Moving Toward Transportation Justice

Published: January 19, 2023

Researchers from the Michael & Susan Dell Center for Healthy Living recently published a case study on the City of Austin’s process of dividing and prioritizing $27.5 million dollars for Safe Routes to School (SRTS) improvements from the 2016 Mobility Bond. To the authors’ knowledge, this was the largest amount of money allocated to SRTS improvements within one municipality to date. Council members chose to split the money equally across city council districts, so that improvements could be implemented across the city; however, data show that there might have been a better way to distribute the funds to more adequately address areas with greater need.

To prioritize funding within the council districts, the contracted engineering firm worked with the city’s SRTS department, and developed a scoring system which incorporated equity as one of the components for prioritization of the projects for the SRTS funding. The SRTS funding was also leveraged to further extend the reach of projects by coordinating with other programs (e.g. sidewalks, sidewalks rehab, bikeways, signals, etc.) and departments (e.g. Austin Transportation Department and Parks and Recreation Department) and city council offices (dedicated funding for infrastructure), as well as school districts. Despite these efforts, the allocation of funds was not equitable – council districts varied widely in the number of schools within them and schools with the most documented need tended to be located in council districts with high rates of poverty.  Thus, it can be difficult to achieve transportation justice in communities where historical differences in equity already existed.

What's the difference: Equal versus Equitable?

To obtain transportation justice, it is crucial to understand the impact of the difference between equal and equitable, especially when it comes to resource allocation and community investment, or disinvestment in underserved communities.


Many are familiar with the meme of three people trying to see a baseball game over a fence, illustrating the difference between equality and equity (with some versions of the meme including reality and liberation / justice). Now, imagine what this would mean in real life and in a neighborhood. It’s the difference between having sidewalks or your kids walking in the middle of the street. Poorer quality infrastructure (lack of sidewalks, etc.) contributes to higher pedestrian fatality rates, which is also more common in lower income and minority communities (Handy, 2009).

Disinvestment and neglect have resulted in inequitably allocated infrastructure (sidewalks, crosswalks) for poor and minority groups. Although on the surface, it appears that the city council’s decision to allocate funds from the 2016 Mobility Bond equally across districts is fair, when the data are more closely examined, inequities in the funding distribution, such as the number of schools per district or the assessed needs of those schools, were not addressed.

Moving Toward Transportation Justice

In 2021, President Biden’s executive order 13,985 set a priority for infrastructure development in communities with the highest need.
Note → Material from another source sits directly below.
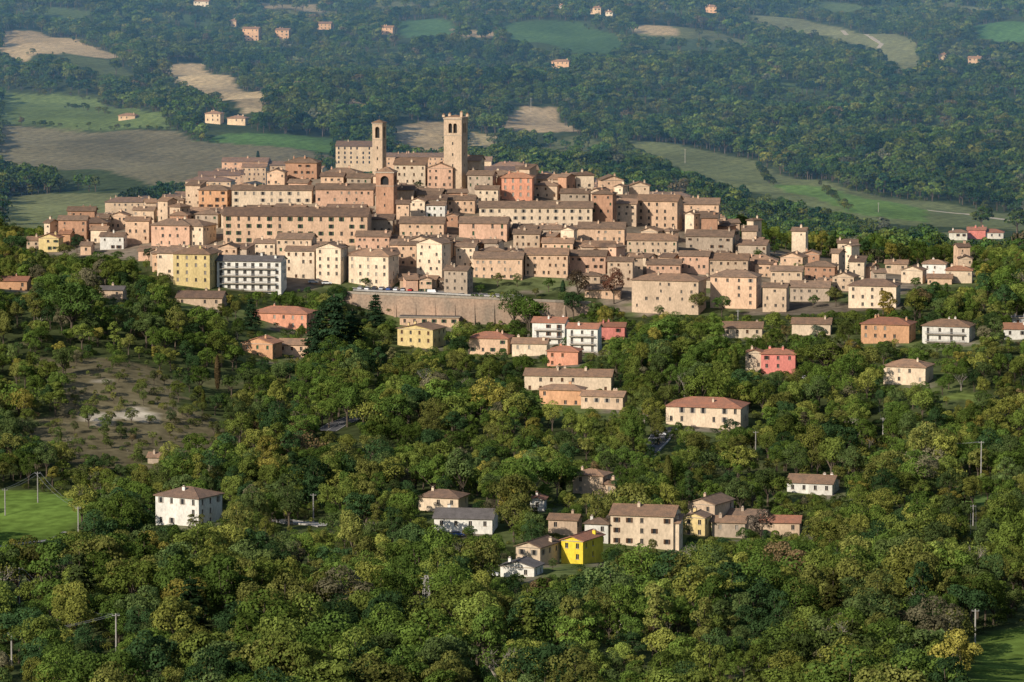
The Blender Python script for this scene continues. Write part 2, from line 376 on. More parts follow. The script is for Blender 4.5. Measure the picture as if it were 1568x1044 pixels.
h(610,640,375,408,'peach','g','old',-6);h(638,690,373,424,'cream','e','old',-24,sp=3.6);h(568,604,336,360,'stone','s','brown',-6)
h(545,600,362,384,'pink','g','old',-6);h(612,684,342,364,'peach','g','old',-6);h(627,654,308,336,'cream','e','old2',-8);h(652,684,314,338,'white','g','old',-6)
h(686,730,306,326,'peach','g','old',-6);h(703,782,342,368,'pink','g','old',-8,regular=True,sp=4,wh=1.8);h(698,732,378,412,'cream','g','old',-12)
h(725,804,396,428,'peach','g','old',-6);h(804,872,390,426,'peach','g','old2',-4,name='restored_house',dens=.9,shut=(2,0));h(872,932,392,418,'pink','g','old',-8)
h(680,724,414,456,'stone','g','old',-18);h(786,830,358,382,'tan','g','old',-8);h(830,880,372,392,'peach','g','old2',-6)
h(968,1083,430,482,'tan','h','old2',-16,name='large_brick_house',sp=4.5,dens=.6,depth=14,pitch=.3);h(1088,1168,424,474,'peach','h','old',-14,sp=4.5,regular=True,depth=12)
h(1168,1210,440,478,'tan','g','old',-14);h(1040,1090,392,420,'pink','g','old',-10);h(1085,1150,398,424,'tan','g','old2',-8)
h(1130,1180,375,396,'stone','g','brown',-14);h(1195,1238,394,412,'peach','e','old2',-22);h(1232,1284,408,430,'brick','h','old',-12)
h(1180,1232,415,440,'tan','g','old',-8);h(1275,1316,424,446,'tan','e','old',-22);h(1210,1275,440,462,'stone','g','old',-8);h(1300,1382,438,472,'cream','h','brown',-14,regular=True,sp=4)
h(1380,1420,414,434,'cream','e','old2',-20);h(1412,1452,404,424,'white','h','old2',-12);h(1448,1492,414,434,'cream','h','orange',-10);h(1355,1392,404,420,'tan','g','old2',-10)
h(1420,1460,426,436,'peach','g','old2',-8);h(930,972,400,440,'tan','g','old',-8);h(990,1045,405,428,'pink','g','old',-6);h(885,960,350,374,'peach','g','old',-6)
h(960,1040,368,390,'tan','g','old2',-6);h(1050,1128,362,386,'stone','g','old',-10)
TOWN=[(55,372),(140,352),(205,325),(300,312),(372,258),(515,250),(720,258),(860,285),(1046,318),(1130,362),(1240,392),(1400,408),(1495,415),(1495,436),(1390,445),(1380,474),(1210,482),(960,484),(900,448),(730,450),(680,456),(530,440),(430,446),(265,442),(235,400),(55,388)]
walls=['peach','cream','tan','tan','stone','peach','tan','cream','cream','brick','pink']
manual=[r for r in RECT]
cnt=0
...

Later that year, the American Society of Civil Engineers launched a series on “Equity and Infrastructure,” highlighting the importance of this topic, especially for communities of color.

The city of Austin did recognize some of the problems with the first distribution of funds, and followed up with an effort to reach active transportation equity. In 2020, citizens of Austin passed a second Mobility Bond, which will add an additional $20 million for high priority Safe Routes to School projects. This time, the funding is not dependent on an equal allocation among the city council districts, but rather is targeted to those schools and areas of the city most in need. Other progress towards transportation equity in Austin includes the council’s approval of an Equitable Transit Resolution on June 10, 2021 (City of Austin, 2021b).